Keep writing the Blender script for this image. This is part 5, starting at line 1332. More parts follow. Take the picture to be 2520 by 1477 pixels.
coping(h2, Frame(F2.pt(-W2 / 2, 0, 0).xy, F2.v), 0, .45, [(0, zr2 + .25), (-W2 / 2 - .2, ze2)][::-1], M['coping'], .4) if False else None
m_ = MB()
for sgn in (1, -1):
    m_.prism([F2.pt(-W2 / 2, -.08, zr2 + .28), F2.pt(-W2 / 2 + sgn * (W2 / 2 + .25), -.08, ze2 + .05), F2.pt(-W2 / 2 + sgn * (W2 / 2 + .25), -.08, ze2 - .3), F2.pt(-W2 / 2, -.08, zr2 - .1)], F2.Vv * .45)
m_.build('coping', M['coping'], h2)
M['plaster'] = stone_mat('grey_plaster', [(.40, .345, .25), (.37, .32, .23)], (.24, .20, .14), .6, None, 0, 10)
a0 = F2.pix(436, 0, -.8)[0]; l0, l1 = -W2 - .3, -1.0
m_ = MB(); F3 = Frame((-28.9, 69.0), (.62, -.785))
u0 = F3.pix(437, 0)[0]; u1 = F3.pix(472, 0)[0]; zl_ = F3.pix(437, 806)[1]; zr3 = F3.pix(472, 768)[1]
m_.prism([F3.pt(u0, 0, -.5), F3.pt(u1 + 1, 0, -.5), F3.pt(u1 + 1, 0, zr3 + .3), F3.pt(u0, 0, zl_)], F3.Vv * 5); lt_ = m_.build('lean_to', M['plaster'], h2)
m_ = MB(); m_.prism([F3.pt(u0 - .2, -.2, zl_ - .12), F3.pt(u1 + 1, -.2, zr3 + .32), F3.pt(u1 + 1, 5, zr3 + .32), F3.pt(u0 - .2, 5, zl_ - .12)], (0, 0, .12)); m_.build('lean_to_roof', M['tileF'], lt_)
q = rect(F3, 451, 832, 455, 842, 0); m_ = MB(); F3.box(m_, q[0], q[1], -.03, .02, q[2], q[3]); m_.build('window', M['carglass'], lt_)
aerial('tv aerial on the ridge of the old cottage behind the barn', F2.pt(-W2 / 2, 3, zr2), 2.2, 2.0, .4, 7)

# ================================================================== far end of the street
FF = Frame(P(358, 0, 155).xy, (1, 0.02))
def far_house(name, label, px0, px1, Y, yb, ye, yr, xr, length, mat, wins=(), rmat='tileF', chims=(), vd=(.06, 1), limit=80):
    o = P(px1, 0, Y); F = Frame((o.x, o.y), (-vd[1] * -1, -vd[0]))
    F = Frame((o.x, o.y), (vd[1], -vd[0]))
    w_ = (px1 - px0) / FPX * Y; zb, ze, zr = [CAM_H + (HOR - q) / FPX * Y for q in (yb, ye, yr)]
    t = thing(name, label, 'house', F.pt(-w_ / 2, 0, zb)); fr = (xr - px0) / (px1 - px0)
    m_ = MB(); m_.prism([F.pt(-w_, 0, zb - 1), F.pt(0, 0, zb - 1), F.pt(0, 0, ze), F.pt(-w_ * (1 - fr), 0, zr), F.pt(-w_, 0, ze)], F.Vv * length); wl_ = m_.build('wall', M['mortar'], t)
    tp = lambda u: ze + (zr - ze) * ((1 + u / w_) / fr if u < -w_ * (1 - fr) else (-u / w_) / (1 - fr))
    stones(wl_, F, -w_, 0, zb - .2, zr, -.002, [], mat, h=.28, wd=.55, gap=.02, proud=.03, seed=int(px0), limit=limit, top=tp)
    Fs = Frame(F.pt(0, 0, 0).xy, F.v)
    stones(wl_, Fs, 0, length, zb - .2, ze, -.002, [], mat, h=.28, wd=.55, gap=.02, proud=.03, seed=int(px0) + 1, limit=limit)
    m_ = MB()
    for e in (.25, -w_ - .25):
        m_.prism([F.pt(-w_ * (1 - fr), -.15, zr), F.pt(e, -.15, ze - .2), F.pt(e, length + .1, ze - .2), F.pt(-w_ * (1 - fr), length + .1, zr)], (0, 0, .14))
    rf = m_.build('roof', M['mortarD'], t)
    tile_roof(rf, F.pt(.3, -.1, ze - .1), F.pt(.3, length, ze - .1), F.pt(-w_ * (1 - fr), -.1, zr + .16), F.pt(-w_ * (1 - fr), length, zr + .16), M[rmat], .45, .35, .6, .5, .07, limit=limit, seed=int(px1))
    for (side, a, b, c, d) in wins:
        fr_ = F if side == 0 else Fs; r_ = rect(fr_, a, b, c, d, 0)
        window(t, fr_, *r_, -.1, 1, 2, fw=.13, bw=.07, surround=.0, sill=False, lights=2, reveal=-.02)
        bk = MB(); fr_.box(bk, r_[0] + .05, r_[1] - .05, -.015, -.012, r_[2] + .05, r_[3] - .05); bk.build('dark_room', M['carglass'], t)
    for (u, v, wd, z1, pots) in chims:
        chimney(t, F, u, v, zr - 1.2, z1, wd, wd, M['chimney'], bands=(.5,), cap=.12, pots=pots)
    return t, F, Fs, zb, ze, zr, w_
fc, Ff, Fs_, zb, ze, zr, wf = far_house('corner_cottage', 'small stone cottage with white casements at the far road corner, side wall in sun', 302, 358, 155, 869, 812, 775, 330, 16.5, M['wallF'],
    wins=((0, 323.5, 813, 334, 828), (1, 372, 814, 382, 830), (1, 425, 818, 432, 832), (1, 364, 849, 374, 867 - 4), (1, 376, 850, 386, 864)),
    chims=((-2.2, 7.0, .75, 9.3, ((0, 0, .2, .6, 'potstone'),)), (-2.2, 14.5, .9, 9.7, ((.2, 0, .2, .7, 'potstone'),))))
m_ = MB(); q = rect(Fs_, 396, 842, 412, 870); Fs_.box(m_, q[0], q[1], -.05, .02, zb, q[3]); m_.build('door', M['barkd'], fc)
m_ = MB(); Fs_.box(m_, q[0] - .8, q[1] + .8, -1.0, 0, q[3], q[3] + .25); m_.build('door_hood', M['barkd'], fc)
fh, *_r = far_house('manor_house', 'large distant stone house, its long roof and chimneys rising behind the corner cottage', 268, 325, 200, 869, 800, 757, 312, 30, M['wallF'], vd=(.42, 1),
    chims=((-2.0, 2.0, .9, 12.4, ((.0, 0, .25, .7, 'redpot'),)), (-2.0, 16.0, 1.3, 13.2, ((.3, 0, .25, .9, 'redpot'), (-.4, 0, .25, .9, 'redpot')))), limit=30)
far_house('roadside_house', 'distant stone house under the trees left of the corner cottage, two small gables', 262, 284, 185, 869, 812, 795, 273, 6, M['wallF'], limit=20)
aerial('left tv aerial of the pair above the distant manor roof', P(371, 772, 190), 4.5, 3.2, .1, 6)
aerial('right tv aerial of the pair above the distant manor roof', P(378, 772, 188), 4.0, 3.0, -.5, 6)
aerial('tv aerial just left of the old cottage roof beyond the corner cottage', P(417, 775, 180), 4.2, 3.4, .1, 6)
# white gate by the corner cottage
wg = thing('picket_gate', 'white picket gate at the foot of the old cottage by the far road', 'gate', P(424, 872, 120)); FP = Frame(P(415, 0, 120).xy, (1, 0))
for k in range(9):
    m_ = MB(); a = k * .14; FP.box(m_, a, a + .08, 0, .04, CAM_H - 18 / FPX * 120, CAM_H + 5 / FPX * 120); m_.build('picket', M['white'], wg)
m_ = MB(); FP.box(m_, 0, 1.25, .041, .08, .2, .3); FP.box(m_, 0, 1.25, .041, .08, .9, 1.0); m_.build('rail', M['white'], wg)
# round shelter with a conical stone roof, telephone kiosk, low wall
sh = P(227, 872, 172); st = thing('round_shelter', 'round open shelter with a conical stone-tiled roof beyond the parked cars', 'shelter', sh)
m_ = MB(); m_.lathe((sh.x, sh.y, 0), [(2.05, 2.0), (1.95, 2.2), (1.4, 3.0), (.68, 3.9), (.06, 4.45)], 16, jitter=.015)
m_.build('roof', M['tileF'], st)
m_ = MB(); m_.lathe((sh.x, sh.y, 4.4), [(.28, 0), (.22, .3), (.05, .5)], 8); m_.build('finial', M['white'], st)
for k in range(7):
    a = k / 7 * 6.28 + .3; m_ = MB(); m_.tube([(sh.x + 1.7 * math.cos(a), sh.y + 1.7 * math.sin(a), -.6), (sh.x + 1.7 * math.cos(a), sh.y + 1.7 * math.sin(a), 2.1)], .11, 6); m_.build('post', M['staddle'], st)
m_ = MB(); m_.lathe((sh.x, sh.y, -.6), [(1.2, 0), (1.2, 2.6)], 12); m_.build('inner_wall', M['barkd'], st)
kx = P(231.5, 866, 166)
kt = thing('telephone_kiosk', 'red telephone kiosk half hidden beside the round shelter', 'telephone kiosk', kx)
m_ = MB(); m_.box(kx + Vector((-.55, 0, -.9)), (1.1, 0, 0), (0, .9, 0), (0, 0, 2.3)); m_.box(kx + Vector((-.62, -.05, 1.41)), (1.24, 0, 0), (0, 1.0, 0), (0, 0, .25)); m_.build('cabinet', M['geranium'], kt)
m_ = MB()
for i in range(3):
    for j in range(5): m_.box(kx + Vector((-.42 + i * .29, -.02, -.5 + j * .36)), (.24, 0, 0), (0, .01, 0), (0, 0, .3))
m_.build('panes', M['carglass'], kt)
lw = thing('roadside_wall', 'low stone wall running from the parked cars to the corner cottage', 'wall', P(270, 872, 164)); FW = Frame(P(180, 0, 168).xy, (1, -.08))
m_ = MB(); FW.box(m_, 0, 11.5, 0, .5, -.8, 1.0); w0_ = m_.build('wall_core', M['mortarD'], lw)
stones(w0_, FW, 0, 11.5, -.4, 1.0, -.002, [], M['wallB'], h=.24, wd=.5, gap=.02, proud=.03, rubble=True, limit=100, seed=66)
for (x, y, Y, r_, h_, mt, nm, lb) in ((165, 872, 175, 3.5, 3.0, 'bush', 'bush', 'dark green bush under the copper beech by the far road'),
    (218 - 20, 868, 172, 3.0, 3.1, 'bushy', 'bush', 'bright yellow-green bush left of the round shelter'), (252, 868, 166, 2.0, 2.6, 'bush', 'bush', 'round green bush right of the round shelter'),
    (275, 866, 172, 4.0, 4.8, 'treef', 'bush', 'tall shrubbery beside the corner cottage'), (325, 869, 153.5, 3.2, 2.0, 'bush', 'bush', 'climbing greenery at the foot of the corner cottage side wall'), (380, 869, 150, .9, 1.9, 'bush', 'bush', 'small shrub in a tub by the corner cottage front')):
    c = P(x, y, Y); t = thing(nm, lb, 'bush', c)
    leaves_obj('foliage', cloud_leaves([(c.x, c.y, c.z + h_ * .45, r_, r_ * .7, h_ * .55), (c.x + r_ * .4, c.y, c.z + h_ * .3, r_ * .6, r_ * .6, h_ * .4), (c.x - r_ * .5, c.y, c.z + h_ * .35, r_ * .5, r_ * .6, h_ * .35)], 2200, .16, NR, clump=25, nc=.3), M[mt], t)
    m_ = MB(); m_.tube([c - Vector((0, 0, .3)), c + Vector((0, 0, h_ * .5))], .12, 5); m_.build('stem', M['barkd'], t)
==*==
> _Objective_
Quote exactly the opening line of the material above and every line after it, up to and including the line that contains "aerial('tv aerial on".

> _Exercise solution_
Keep writing the Blender script for this image. This is part 5, starting at line 1332. More parts follow. Take the picture to be 2520 by 1477 pixels.
coping(h2, Frame(F2.pt(-W2 / 2, 0, 0).xy, F2.v), 0, .45, [(0, zr2 + .25), (-W2 / 2 - .2, ze2)][::-1], M['coping'], .4) if False else None
m_ = MB()
for sgn in (1, -1):
    m_.prism([F2.pt(-W2 / 2, -.08, zr2 + .28), F2.pt(-W2 / 2 + sgn * (W2 / 2 + .25), -.08, ze2 + .05), F2.pt(-W2 / 2 + sgn * (W2 / 2 + .25), -.08, ze2 - .3), F2.pt(-W2 / 2, -.08, zr2 - .1)], F2.Vv * .45)
m_.build('coping', M['coping'], h2)
M['plaster'] = stone_mat('grey_plaster', [(.40, .345, .25), (.37, .32, .23)], (.24, .20, .14), .6, None, 0, 10)
a0 = F2.pix(436, 0, -.8)[0]; l0, l1 = -W2 - .3, -1.0
m_ = MB(); F3 = Frame((-28.9, 69.0), (.62, -.785))
u0 = F3.pix(437, 0)[0]; u1 = F3.pix(472, 0)[0]; zl_ = F3.pix(437, 806)[1]; zr3 = F3.pix(472, 768)[1]
m_.prism([F3.pt(u0, 0, -.5), F3.pt(u1 + 1, 0, -.5), F3.pt(u1 + 1, 0, zr3 + .3), F3.pt(u0, 0, zl_)], F3.Vv * 5); lt_ = m_.build('lean_to', M['plaster'], h2)
m_ = MB(); m_.prism([F3.pt(u0 - .2, -.2, zl_ - .12), F3.pt(u1 + 1, -.2, zr3 + .32), F3.pt(u1 + 1, 5, zr3 + .32), F3.pt(u0 - .2, 5, zl_ - .12)], (0, 0, .12)); m_.build('lean_to_roof', M['tileF'], lt_)
q = rect(F3, 451, 832, 455, 842, 0); m_ = MB(); F3.box(m_, q[0], q[1], -.03, .02, q[2], q[3]); m_.build('window', M['carglass'], lt_)
aerial('tv aerial on the ridge of the old cottage behind the barn', F2.pt(-W2 / 2, 3, zr2), 2.2, 2.0, .4, 7)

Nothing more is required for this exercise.